**Task data**
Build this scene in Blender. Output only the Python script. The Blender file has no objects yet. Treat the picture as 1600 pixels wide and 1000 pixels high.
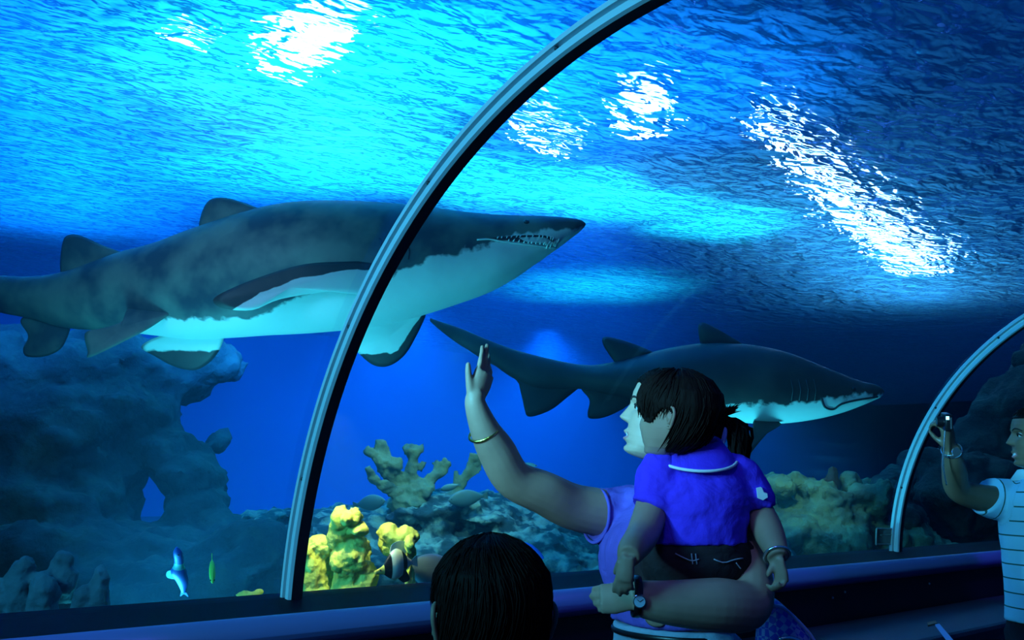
import bpy, bmesh, math, random
from mathutils import Vector, Matrix, noise as mnoise
random.seed(7)
S = bpy.context.scene
COL = S.collection
PI = math.pi

# ------------------------------------------------------------------ camera
FPX, PITCH, YAW, ROLL = 1545.0, math.radians(9.33), math.radians(42.9), 0.0142
CAMZ = 1.15
CAM = Vector((0, 0, CAMZ))
FWD = Vector((math.sin(YAW)*math.cos(PITCH), math.cos(YAW)*math.cos(PITCH), math.sin(PITCH)))
_r = Vector((math.cos(YAW), -math.sin(YAW), 0)); _u = _r.cross(FWD)
RGT = _r*math.cos(ROLL) + _u*math.sin(ROLL)
UPV = -_r*math.sin(ROLL) + _u*math.cos(ROLL)
cd = bpy.data.cameras.new('camera'); co = bpy.data.objects.new('camera', cd); COL.objects.link(co)
cd.sensor_width = 36; cd.lens = FPX/1600*36; cd.clip_start = 0.05; cd.clip_end = 200
m = Matrix((RGT, UPV, -FWD)).transposed().to_4x4(); m.translation = CAM
co.matrix_world = m
S.camera = co

def at(x, y, d):
    """the place that the photograph shows at pixel x, y, at d metres in front of the lens"""
    return CAM + FWD*d + RGT*((x-800)/FPX*d) + UPV*((500-y)/FPX*d)

# ------------------------------------------------------------------ helpers
def link(name, me, mats, parent=None):
    o = bpy.data.objects.new(name, me); COL.objects.link(o)
    for mt in (mats if isinstance(mats, (list, tuple)) else [mats]):
        me.materials.append(mt)
    if parent is not None:
        o.parent = parent
        o.matrix_parent_inverse = parent.matrix_world.inverted() if False else Matrix.Translation(-parent.location)
    return o
def bm_obj(name, bm, mats, parent=None, smooth=True):
    me = bpy.data.meshes.new(name)
    bmesh.ops.recalc_face_normals(bm, faces=bm.faces)
    bm.to_mesh(me); bm.free()
    for p in me.polygons: p.use_smooth = smooth
    return link(name, me, mats, parent)
def empty(name, loc=(0, 0, 0)):
    o = bpy.data.objects.new(name, None); COL.objects.link(o); o.location = loc
    o.empty_display_size = 0.1
    return o
def tag(o, label, cat, group=None, kind=None):
    o['label'] = label; o['category'] = cat
    if group: o['group'] = group
    if kind: o['kind'] = kind
    return o
def struct(o, label=None, cat=None):
    o['kind'] = 'structure'
    if label: o['label'] = label
    if cat: o['category'] = cat
    return o
def apply_mods(o):
    dg = bpy.context.evaluated_depsgraph_get()
    me = bpy.data.meshes.new_from_object(o.evaluated_get(dg))
    old = o.data; o.modifiers.clear(); o.data = me; me.name = old.name
    return o
def catmull(pts, n):
    """n samples through the points (tuples of any length)"""
    P = [tuple(p) for p in pts]; out = []
    m_ = len(P)
    for i in range(n):
        t = i/(n-1)*(m_-1); k = min(int(t), m_-2); u = t-k
        p0, p1, p2, p3 = P[max(k-1, 0)], P[k], P[k+1], P[min(k+2, m_-1)]
        out.append(tuple(0.5*((2*b)+(-a+c)*u+(2*a-5*b+4*c-d)*u*u+(-a+3*b-3*c+d)*u**3) for a, b, c, d in zip(p0, p1, p2, p3)))
    return out
def interp(keys, x):
    """piecewise smooth value from (x, v) keys"""
    if x <= keys[0][0]: return keys[0][1]
    for (a, va), (b, vb) in zip(keys, keys[1:]):
        if x <= b:
            t = (x-a)/(b-a) if b > a else 0
            return va+(vb-va)*t
    return keys[-1][1]
def tube(bm, pts, radii, seg=12, caps=True, flat=None, up=None):
    """a tapering tube along pts; flat = (a, b) scales of the section"""
    pts = [Vector(p) for p in pts]; n = len(pts)
    if not isinstance(radii, (list, tuple)): radii = [radii]*n
    T = [(pts[min(i+1, n-1)]-pts[max(i-1, 0)]).normalized() for i in range(n)]
    ref = Vector(up) if up is not None else (Vector((0, 0, 1)) if abs(T[0].z) < .9 else Vector((1, 0, 0)))
    N = (ref - T[0]*ref.dot(T[0])).normalized(); rings = []
    for i in range(n):
        N = (N - T[i]*N.dot(T[i])).normalized(); B = T[i].cross(N)
        fa, fb = flat if flat else (1, 1)
        rings.append([bm.verts.new(pts[i]+N*(math.cos(a)*radii[i]*fa)+B*(math.sin(a)*radii[i]*fb)) for a in [2*PI*k/seg for k in range(seg)]])
    for A, Bq in zip(rings, rings[1:]):
        for k in range(seg):
            bm.faces.new((A[k], A[(k+1) % seg], Bq[(k+1) % seg], Bq[k]))
    if caps:
        bm.faces.new(rings[0][::-1]); bm.faces.new(rings[-1])
    return rings
def box(bm, lo, hi, bevel=0):
    r = bmesh.ops.create_cube(bm, size=1)
    for v in r['verts']:
        v.co = Vector([lo[i]+(hi[i]-lo[i])*(v.co[i]+.5) for i in range(3)])
    if bevel:
        es = list({e for v in r['verts'] for e in v.link_edges})
        bmesh.ops.bevel(bm, geom=es, offset=bevel, segments=2, affect='EDGES', profile=.5)
def blob(bm, c, r, sub=3, rough=.15, freq=1.2, seed=0, rot=None):
    """a lumpy ellipsoid"""
    q = bmesh.ops.create_icosphere(bm, subdivisions=sub, radius=1)
    c = Vector(c); r = Vector(r if hasattr(r, '__len__') else (r, r, r))
    off = Vector((seed*3.7, seed*1.3, -seed*2.1))
    for v in q['verts']:
        d = v.co.normalized()
        k = 1+rough*mnoise.fractal(d*freq+off, 1.0, 2.0, 4)
        p = Vector((d.x*r.x*k, d.y*r.y*k, d.z*r.z*k))
        if rot is not None: p = rot @ p
        v.co = c+p

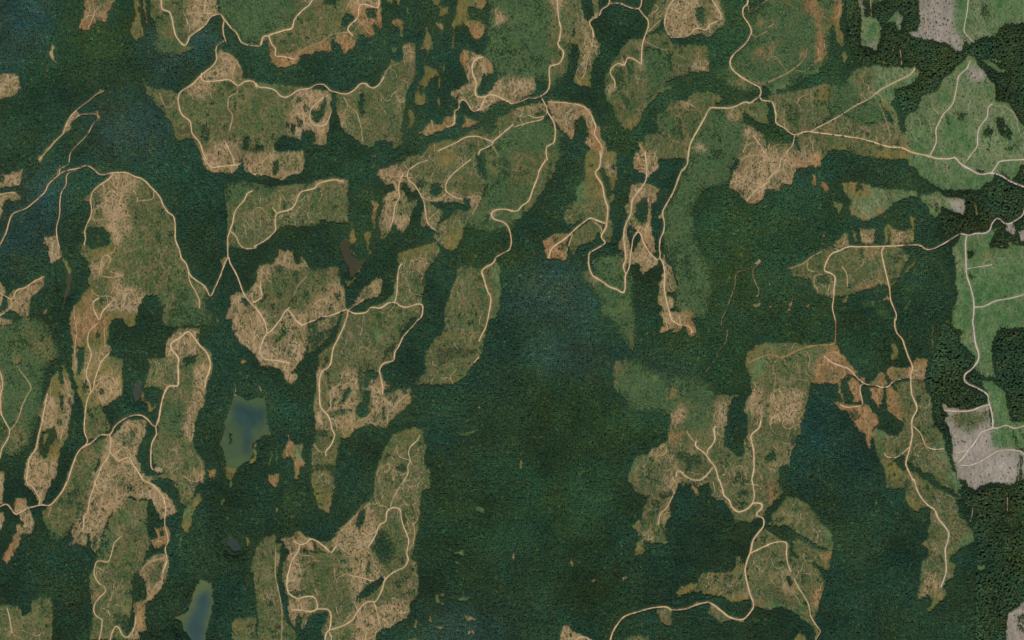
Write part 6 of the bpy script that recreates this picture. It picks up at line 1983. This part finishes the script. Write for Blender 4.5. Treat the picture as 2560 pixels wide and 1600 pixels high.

**Exercise**
Without the pictures, output the full listing exactly as it stands.

**Exercise solution**
Build this scene in Blender. Output only the Python script. The Blender file has no objects yet. Treat the picture as 1600 pixels wide and 1000 pixels high.
import bpy, bmesh, math, random
from mathutils import Vector, Matrix, noise as mnoise
random.seed(7)
S = bpy.context.scene
COL = S.collection
PI = math.pi

# ------------------------------------------------------------------ camera
FPX, PITCH, YAW, ROLL = 1545.0, math.radians(9.33), math.radians(42.9), 0.0142
CAMZ = 1.15
CAM = Vector((0, 0, CAMZ))
FWD = Vector((math.sin(YAW)*math.cos(PITCH), math.cos(YAW)*math.cos(PITCH), math.sin(PITCH)))
_r = Vector((math.cos(YAW), -math.sin(YAW), 0)); _u = _r.cross(FWD)
RGT = _r*math.cos(ROLL) + _u*math.sin(ROLL)
UPV = -_r*math.sin(ROLL) + _u*math.cos(ROLL)
cd = bpy.data.cameras.new('camera'); co = bpy.data.objects.new('camera', cd); COL.objects.link(co)
cd.sensor_width = 36; cd.lens = FPX/1600*36; cd.clip_start = 0.05; cd.clip_end = 200
m = Matrix((RGT, UPV, -FWD)).transposed().to_4x4(); m.translation = CAM
co.matrix_world = m
S.camera = co

def at(x, y, d):
    """the place that the photograph shows at pixel x, y, at d metres in front of the lens"""
    return CAM + FWD*d + RGT*((x-800)/FPX*d) + UPV*((500-y)/FPX*d)

# ------------------------------------------------------------------ helpers
def link(name, me, mats, parent=None):
    o = bpy.data.objects.new(name, me); COL.objects.link(o)
    for mt in (mats if isinstance(mats, (list, tuple)) else [mats]):
        me.materials.append(mt)
    if parent is not None:
        o.parent = parent
        o.matrix_parent_inverse = parent.matrix_world.inverted() if False else Matrix.Translation(-parent.location)
    return o
def bm_obj(name, bm, mats, parent=None, smooth=True):
    me = bpy.data.meshes.new(name)
    bmesh.ops.recalc_face_normals(bm, faces=bm.faces)
    bm.to_mesh(me); bm.free()
    for p in me.polygons: p.use_smooth = smooth
    return link(name, me, mats, parent)
def empty(name, loc=(0, 0, 0)):
    o = bpy.data.objects.new(name, None); COL.objects.link(o); o.location = loc
    o.empty_display_size = 0.1
    return o
def tag(o, label, cat, group=None, kind=None):
    o['label'] = label; o['category'] = cat
    if group: o['group'] = group
    if kind: o['kind'] = kind
    return o
def struct(o, label=None, cat=None):
    o['kind'] = 'structure'
    if label: o['label'] = label
    if cat: o['category'] = cat
    return o
def apply_mods(o):
    dg = bpy.context.evaluated_depsgraph_get()
    me = bpy.data.meshes.new_from_object(o.evaluated_get(dg))
    old = o.data; o.modifiers.clear(); o.data = me; me.name = old.name
    return o
def catmull(pts, n):
    """n samples through the points (tuples of any length)"""
    P = [tuple(p) for p in pts]; out = []
    m_ = len(P)
    for i in range(n):
        t = i/(n-1)*(m_-1); k = min(int(t), m_-2); u = t-k
        p0, p1, p2, p3 = P[max(k-1, 0)], P[k], P[k+1], P[min(k+2, m_-1)]
        out.append(tuple(0.5*((2*b)+(-a+c)*u+(2*a-5*b+4*c-d)*u*u+(-a+3*b-3*c+d)*u**3) for a, b, c, d in zip(p0, p1, p2, p3)))
    return out
def interp(keys, x):
    """piecewise smooth value from (x, v) keys"""
    if x <= keys[0][0]: return keys[0][1]
    for (a, va), (b, vb) in zip(keys, keys[1:]):
        if x <= b:
            t = (x-a)/(b-a) if b > a else 0
            return va+(vb-va)*t
    return keys[-1][1]
def tube(bm, pts, radii, seg=12, caps=True, flat=None, up=None):
    """a tapering tube along pts; flat = (a, b) scales of the section"""
    pts = [Vector(p) for p in pts]; n = len(pts)
    if not isinstance(radii, (list, tuple)): radii = [radii]*n
    T = [(pts[min(i+1, n-1)]-pts[max(i-1, 0)]).normalized() for i in range(n)]
    ref = Vector(up) if up is not None else (Vector((0, 0, 1)) if abs(T[0].z) < .9 else Vector((1, 0, 0)))
    N = (ref - T[0]*ref.dot(T[0])).normalized(); rings = []
    for i in range(n):
        N = (N - T[i]*N.dot(T[i])).normalized(); B = T[i].cross(N)
        fa, fb = flat if flat else (1, 1)
        rings.append([bm.verts.new(pts[i]+N*(math.cos(a)*radii[i]*fa)+B*(math.sin(a)*radii[i]*fb)) for a in [2*PI*k/seg for k in range(seg)]])
    for A, Bq in zip(rings, rings[1:]):
        for k in range(seg):
            bm.faces.new((A[k], A[(k+1) % seg], Bq[(k+1) % seg], Bq[k]))
    if caps:
        bm.faces.new(rings[0][::-1]); bm.faces.new(rings[-1])
    return rings
def box(bm, lo, hi, bevel=0):
    r = bmesh.ops.create_cube(bm, size=1)
    for v in r['verts']:
        v.co = Vector([lo[i]+(hi[i]-lo[i])*(v.co[i]+.5) for i in range(3)])
    if bevel:
        es = list({e for v in r['verts'] for e in v.link_edges})
        bmesh.ops.bevel(bm, geom=es, offset=bevel, segments=2, affect='EDGES', profile=.5)
def blob(bm, c, r, sub=3, rough=.15, freq=1.2, seed=0, rot=None):
    """a lumpy ellipsoid"""
    q = bmesh.ops.create_icosphere(bm, subdivisions=sub, radius=1)
    c = Vector(c); r = Vector(r if hasattr(r, '__len__') else (r, r, r))
    off = Vector((seed*3.7, seed*1.3, -seed*2.1))
    for v in q['verts']:
        d = v.co.normalized()
        k = 1+rough*mnoise.fractal(d*freq+off, 1.0, 2.0, 4)
        p = Vector((d.x*r.x*k, d.y*r.y*k, d.z*r.z*k))
        if rot is not None: p = rot @ p
        v.co = c+p

Write part 6 of the bpy script that recreates this picture. It picks up at line 1983. This part finishes the script. Write for Blender 4.5. Treat the picture as 2560 pixels wide and 1600 pixels high.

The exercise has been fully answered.